What is expected: What follows is a listing; restate every line of it word for word.
((
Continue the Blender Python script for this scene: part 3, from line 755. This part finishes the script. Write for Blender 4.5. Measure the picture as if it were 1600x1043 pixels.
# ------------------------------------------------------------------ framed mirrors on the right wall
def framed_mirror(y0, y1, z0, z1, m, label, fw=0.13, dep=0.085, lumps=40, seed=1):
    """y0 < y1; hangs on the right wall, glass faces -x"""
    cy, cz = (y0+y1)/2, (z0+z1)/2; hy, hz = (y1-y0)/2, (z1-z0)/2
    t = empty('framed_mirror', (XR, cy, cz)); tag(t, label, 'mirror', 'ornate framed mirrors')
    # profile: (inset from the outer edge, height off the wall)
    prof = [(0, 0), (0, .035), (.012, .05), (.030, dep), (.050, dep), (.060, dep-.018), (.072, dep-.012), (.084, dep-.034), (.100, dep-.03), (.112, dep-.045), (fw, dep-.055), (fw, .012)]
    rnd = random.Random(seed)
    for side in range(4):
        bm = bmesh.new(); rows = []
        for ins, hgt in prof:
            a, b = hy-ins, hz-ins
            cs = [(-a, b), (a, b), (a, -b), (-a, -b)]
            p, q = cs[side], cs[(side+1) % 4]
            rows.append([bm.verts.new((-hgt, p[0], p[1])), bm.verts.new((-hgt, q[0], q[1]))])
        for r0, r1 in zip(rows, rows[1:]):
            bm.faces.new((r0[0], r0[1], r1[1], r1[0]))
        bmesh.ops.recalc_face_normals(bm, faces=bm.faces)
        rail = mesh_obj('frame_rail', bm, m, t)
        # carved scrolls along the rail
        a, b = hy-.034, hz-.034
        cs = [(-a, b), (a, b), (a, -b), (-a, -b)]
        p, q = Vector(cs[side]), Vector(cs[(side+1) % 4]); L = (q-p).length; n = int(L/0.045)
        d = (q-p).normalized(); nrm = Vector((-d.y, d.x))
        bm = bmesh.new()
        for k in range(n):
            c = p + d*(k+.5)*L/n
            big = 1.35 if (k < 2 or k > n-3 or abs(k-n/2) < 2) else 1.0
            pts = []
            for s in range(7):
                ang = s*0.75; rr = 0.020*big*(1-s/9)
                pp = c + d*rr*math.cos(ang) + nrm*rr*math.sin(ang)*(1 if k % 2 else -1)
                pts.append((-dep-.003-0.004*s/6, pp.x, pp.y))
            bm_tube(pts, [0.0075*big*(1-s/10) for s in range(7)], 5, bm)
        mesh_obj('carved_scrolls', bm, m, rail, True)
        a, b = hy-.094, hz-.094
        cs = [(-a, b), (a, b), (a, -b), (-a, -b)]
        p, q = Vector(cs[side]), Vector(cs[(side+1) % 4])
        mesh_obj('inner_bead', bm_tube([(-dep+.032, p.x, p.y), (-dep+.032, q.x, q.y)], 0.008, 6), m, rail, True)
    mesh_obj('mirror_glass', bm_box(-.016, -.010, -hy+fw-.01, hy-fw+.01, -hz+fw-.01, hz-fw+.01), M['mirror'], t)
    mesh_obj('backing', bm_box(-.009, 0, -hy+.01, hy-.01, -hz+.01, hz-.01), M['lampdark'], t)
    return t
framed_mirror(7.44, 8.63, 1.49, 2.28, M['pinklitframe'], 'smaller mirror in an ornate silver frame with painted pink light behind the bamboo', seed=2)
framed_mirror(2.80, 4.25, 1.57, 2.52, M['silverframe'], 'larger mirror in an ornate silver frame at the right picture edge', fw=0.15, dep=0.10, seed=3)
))
The response:
Continue the Blender Python script for this scene: part 3, from line 755. This part finishes the script. Write for Blender 4.5. Measure the picture as if it were 1600x1043 pixels.
# ------------------------------------------------------------------ framed mirrors on the right wall
def framed_mirror(y0, y1, z0, z1, m, label, fw=0.13, dep=0.085, lumps=40, seed=1):
    """y0 < y1; hangs on the right wall, glass faces -x"""
    cy, cz = (y0+y1)/2, (z0+z1)/2; hy, hz = (y1-y0)/2, (z1-z0)/2
    t = empty('framed_mirror', (XR, cy, cz)); tag(t, label, 'mirror', 'ornate framed mirrors')
    # profile: (inset from the outer edge, height off the wall)
    prof = [(0, 0), (0, .035), (.012, .05), (.030, dep), (.050, dep), (.060, dep-.018), (.072, dep-.012), (.084, dep-.034), (.100, dep-.03), (.112, dep-.045), (fw, dep-.055), (fw, .012)]
    rnd = random.Random(seed)
    for side in range(4):
        bm = bmesh.new(); rows = []
        for ins, hgt in prof:
            a, b = hy-ins, hz-ins
            cs = [(-a, b), (a, b), (a, -b), (-a, -b)]
            p, q = cs[side], cs[(side+1) % 4]
            rows.append([bm.verts.new((-hgt, p[0], p[1])), bm.verts.new((-hgt, q[0], q[1]))])
        for r0, r1 in zip(rows, rows[1:]):
            bm.faces.new((r0[0], r0[1], r1[1], r1[0]))
        bmesh.ops.recalc_face_normals(bm, faces=bm.faces)
        rail = mesh_obj('frame_rail', bm, m, t)
        # carved scrolls along the rail
        a, b = hy-.034, hz-.034
        cs = [(-a, b), (a, b), (a, -b), (-a, -b)]
        p, q = Vector(cs[side]), Vector(cs[(side+1) % 4]); L = (q-p).length; n = int(L/0.045)
        d = (q-p).normalized(); nrm = Vector((-d.y, d.x))
        bm = bmesh.new()
        for k in range(n):
            c = p + d*(k+.5)*L/n
            big = 1.35 if (k < 2 or k > n-3 or abs(k-n/2) < 2) else 1.0
            pts = []
            for s in range(7):
                ang = s*0.75; rr = 0.020*big*(1-s/9)
                pp = c + d*rr*math.cos(ang) + nrm*rr*math.sin(ang)*(1 if k % 2 else -1)
                pts.append((-dep-.003-0.004*s/6, pp.x, pp.y))
            bm_tube(pts, [0.0075*big*(1-s/10) for s in range(7)], 5, bm)
        mesh_obj('carved_scrolls', bm, m, rail, True)
        a, b = hy-.094, hz-.094
        cs = [(-a, b), (a, b), (a, -b), (-a, -b)]
        p, q = Vector(cs[side]), Vector(cs[(side+1) % 4])
        mesh_obj('inner_bead', bm_tube([(-dep+.032, p.x, p.y), (-dep+.032, q.x, q.y)], 0.008, 6), m, rail, True)
    mesh_obj('mirror_glass', bm_box(-.016, -.010, -hy+fw-.01, hy-fw+.01, -hz+fw-.01, hz-fw+.01), M['mirror'], t)
    mesh_obj('backing', bm_box(-.009, 0, -hy+.01, hy-.01, -hz+.01, hz-.01), M['lampdark'], t)
    return t
framed_mirror(7.44, 8.63, 1.49, 2.28, M['pinklitframe'], 'smaller mirror in an ornate silver frame with painted pink light behind the bamboo', seed=2)
framed_mirror(2.80, 4.25, 1.57, 2.52, M['silverframe'], 'larger mirror in an ornate silver frame at the right picture edge', fw=0.15, dep=0.10, seed=3)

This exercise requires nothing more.